Dennis Olsen is top of the shop in the Porsche camp in the #3 Schnabl Engineering car followed by the #22 GPX car with the retro Martini throwback livery in the hands of Matthieu Jaminet. Dennis, followed by the one and the only “Jam Jam”. We must give a shoutout to Jonny Adam who is not in this motor race. The entry list was always changing up to the race start this morning. Wolfgang Triller was a late call up for the EBM Giga Racing Porsche replacing Henry Da Silva. Carlos Rivas, Will Bamber, and Reid Harker are the other drivers in that quartet. Axcil Jeffries took over as driver number four in the #7 Toksport WRT Mercedes as well, from another driver who I cannot remember the name of.
Fuel the order of the evening in the lane as the #31 Team WRT Audi makes a pit stop, the car shared by Ryuichiro Tomita of Japan, Frank Bird from England, and Valdemar Eriksen from Denmark. The mist still hangs in the air. It is odd to see the cars being over fueled. It does not make much sense. Kudos Ben Constanduros, pit reporter on the SRO broadcast for pointing that out, as Dennis Lind is lighting the afterburners right now. So is David Pittard in the #34 Walkenhorst Motorsports BMW and he is catching Lind hand over fist. Traffic maybe played a part there but #34 is fastest in sector one! Wow!

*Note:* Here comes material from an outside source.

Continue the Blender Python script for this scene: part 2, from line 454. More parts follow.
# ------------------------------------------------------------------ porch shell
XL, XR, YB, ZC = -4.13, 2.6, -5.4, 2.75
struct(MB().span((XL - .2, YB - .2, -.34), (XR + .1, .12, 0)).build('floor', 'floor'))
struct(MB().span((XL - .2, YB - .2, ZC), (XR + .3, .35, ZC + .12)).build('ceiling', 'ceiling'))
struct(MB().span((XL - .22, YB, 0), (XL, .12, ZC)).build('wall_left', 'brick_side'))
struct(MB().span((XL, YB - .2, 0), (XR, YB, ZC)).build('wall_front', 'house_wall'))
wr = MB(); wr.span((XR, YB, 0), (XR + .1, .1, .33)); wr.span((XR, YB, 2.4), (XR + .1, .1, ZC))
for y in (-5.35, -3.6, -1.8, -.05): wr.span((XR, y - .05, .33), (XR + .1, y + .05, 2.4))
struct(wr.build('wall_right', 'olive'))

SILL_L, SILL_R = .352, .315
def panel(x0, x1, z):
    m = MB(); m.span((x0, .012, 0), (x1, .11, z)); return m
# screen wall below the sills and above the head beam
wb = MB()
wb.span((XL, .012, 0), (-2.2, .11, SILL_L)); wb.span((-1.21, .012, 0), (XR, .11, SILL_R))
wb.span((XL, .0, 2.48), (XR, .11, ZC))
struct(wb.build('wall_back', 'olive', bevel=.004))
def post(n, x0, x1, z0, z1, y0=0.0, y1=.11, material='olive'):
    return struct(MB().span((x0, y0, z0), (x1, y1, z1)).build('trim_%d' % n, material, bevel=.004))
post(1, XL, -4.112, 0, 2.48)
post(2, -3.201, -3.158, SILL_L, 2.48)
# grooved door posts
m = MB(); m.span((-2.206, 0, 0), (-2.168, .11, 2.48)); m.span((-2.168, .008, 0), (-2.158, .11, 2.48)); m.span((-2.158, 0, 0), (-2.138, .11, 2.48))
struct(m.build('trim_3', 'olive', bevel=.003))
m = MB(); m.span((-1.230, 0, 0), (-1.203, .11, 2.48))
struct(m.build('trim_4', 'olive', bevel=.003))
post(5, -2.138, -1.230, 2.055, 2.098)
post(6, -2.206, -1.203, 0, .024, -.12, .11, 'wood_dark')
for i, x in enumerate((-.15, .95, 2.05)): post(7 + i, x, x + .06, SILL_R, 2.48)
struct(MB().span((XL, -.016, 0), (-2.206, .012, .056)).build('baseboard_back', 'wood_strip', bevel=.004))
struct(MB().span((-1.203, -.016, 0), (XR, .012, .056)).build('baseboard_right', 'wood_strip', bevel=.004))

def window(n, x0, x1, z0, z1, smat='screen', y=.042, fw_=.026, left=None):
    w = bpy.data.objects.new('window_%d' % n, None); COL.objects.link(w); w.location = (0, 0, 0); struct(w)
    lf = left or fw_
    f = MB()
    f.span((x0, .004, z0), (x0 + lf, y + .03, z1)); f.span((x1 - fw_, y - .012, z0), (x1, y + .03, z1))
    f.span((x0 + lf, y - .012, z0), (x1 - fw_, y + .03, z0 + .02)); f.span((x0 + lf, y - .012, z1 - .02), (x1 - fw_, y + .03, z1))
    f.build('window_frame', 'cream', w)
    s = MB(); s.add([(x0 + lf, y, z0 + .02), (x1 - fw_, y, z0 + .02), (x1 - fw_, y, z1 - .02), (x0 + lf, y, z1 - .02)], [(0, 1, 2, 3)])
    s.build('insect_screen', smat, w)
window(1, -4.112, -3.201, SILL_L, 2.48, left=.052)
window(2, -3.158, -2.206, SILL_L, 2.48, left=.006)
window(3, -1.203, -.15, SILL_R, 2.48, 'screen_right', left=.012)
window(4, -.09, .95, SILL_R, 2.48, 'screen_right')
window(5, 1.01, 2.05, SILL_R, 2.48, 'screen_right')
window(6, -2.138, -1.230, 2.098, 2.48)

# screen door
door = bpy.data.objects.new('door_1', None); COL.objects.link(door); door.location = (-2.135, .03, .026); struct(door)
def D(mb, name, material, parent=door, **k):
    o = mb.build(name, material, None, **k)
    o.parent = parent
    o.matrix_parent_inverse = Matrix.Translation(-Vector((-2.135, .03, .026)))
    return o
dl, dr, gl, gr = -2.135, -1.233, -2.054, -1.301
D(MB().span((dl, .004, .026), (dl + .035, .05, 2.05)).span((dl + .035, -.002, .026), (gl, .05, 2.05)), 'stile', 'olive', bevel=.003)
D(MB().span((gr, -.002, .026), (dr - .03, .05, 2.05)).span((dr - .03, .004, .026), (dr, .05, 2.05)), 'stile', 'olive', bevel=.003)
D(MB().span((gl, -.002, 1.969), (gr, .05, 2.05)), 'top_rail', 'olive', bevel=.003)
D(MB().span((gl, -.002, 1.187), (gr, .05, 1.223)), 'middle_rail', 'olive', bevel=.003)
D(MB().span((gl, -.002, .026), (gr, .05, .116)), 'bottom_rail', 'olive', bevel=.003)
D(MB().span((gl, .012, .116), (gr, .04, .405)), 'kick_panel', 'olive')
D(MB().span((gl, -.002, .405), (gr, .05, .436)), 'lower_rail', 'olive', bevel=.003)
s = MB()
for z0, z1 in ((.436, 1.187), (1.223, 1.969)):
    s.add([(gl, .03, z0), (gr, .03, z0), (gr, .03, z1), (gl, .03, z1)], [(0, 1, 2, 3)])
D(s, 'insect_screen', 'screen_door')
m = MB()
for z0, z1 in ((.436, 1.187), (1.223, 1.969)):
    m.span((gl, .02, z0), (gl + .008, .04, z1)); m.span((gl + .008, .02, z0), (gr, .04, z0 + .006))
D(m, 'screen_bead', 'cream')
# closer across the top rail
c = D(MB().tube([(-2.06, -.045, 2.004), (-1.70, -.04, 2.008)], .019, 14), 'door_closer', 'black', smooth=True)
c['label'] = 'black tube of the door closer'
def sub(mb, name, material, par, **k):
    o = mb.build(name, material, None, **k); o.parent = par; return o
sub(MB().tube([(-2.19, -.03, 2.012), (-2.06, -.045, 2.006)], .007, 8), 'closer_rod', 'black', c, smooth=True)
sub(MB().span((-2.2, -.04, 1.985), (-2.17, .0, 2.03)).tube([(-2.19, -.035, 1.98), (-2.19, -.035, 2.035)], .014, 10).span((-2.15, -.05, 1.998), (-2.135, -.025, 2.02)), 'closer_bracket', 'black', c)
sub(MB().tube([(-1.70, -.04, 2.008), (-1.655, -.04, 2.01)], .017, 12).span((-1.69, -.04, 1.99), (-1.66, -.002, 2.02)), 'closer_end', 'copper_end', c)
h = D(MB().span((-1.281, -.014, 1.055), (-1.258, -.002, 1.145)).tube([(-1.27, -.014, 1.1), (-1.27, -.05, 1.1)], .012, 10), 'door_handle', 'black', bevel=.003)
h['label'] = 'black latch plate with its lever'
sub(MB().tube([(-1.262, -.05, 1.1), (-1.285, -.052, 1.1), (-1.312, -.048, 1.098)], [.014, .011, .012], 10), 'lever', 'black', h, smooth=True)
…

How wide do you go on the outside line out of the Bus Stop? You are better to go over onto the curb but track limits will bite with those sawtooth curbs on the outside. That corrugated surface is going to damage the car. Or, you will rotate the car. Different driver levels and different speeds. Acclimatize to new track conditions. The maximum stint length of course is 65 minutes. Drive through penalty for overtaking under yellow for the #93 Sky Tempesta Racing Ferrari, and a black and white warning flag, too, for the #69 RAM Racing Mercedes, the pink Mercedes AMG GT3 that we saw in the lane earlier. Fabian Schiller sharing with Sam De Haan and Rob and Ricky Collard, father and son who are a part of that team.

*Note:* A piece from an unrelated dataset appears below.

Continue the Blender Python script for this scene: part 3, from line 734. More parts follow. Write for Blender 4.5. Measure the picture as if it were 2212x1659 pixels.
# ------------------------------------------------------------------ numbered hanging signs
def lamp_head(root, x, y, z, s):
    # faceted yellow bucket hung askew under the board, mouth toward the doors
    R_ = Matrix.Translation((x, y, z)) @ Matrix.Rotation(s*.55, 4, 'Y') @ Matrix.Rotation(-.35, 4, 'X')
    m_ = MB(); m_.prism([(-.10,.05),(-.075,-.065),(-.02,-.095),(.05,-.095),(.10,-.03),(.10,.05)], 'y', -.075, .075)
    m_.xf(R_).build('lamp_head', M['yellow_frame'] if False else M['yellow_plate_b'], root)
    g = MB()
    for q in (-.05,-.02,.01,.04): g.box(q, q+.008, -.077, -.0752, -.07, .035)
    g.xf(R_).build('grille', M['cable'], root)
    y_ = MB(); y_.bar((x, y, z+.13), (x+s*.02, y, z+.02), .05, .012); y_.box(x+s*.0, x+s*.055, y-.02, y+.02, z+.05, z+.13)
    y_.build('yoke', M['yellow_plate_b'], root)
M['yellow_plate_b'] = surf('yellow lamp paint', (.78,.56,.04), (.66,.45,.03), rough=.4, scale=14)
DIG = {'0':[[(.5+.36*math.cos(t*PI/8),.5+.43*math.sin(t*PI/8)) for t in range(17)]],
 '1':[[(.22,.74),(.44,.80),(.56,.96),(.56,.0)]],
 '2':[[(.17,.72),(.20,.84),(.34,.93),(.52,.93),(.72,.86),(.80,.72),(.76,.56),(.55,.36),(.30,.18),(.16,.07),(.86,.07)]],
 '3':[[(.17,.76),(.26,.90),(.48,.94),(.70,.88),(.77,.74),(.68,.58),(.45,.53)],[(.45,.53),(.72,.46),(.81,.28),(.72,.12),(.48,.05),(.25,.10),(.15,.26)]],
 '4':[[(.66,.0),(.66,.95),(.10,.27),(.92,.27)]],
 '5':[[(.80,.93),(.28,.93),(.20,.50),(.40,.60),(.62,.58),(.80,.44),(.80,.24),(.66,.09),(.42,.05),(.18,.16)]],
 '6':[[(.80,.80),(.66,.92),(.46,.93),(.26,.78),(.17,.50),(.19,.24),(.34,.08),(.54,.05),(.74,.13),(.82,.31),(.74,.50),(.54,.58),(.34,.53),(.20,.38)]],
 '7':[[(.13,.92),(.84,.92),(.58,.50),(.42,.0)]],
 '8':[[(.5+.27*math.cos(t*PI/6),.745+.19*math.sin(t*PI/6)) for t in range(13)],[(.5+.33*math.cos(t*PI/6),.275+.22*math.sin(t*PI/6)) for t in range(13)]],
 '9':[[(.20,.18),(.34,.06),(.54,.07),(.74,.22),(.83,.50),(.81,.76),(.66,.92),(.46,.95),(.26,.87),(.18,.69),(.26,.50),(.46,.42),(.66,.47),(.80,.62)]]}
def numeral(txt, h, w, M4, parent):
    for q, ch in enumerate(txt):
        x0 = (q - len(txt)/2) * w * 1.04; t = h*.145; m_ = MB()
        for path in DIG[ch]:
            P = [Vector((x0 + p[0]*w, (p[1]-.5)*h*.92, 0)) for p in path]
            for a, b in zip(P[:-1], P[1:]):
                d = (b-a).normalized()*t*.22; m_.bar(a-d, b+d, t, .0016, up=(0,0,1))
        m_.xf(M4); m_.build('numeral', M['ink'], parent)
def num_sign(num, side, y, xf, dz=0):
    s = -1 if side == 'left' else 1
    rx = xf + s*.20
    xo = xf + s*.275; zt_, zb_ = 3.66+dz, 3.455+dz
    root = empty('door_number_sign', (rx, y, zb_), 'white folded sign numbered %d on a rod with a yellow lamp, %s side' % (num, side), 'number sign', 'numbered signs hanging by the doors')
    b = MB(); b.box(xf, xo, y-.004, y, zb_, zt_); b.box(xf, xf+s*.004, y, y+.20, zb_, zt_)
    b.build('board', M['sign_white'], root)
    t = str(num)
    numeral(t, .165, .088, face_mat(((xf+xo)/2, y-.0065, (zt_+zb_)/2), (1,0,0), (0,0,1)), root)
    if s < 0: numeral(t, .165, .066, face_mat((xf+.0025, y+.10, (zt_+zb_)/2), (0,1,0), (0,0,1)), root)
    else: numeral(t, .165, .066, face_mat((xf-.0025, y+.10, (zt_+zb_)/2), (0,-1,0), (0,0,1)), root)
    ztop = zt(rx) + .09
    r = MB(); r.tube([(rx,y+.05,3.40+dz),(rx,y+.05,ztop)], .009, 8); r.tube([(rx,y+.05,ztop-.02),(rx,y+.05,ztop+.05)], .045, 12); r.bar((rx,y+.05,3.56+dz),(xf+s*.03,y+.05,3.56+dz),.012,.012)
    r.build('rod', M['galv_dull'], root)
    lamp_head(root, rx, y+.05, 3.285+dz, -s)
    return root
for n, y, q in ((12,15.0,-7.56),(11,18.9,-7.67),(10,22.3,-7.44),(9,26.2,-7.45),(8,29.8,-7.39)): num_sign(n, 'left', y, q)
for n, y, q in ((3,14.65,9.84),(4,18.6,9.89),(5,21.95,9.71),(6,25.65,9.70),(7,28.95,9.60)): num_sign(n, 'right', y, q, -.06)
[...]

Disrespecting track limits is the penalty. Mirko Bortolotti continues on his merry way in the lead. It’s the Italian trio in a Lamborghini Huracan. Andrea Caldarelli and Marco Mapelli are Bortolotti’s co-drivers. Still, a good chunk of the starters are in the race now. We’ve lost only five cars, maybe six. Half a dozen cars might be out of the race. The #56 Dinamic Motorsports Porsche is in the pit lane being worked on. They’re not a retirement yet, but it’s been a fraught race for the team of Romain Dumas, Andrea Rizzoli, and Mikkel Pedersen. We also think the #26 Sainteloc Audi has officially been retired with Jamie Green as the lead driver alongside Finlay Hutchinson and Adrien Tambay.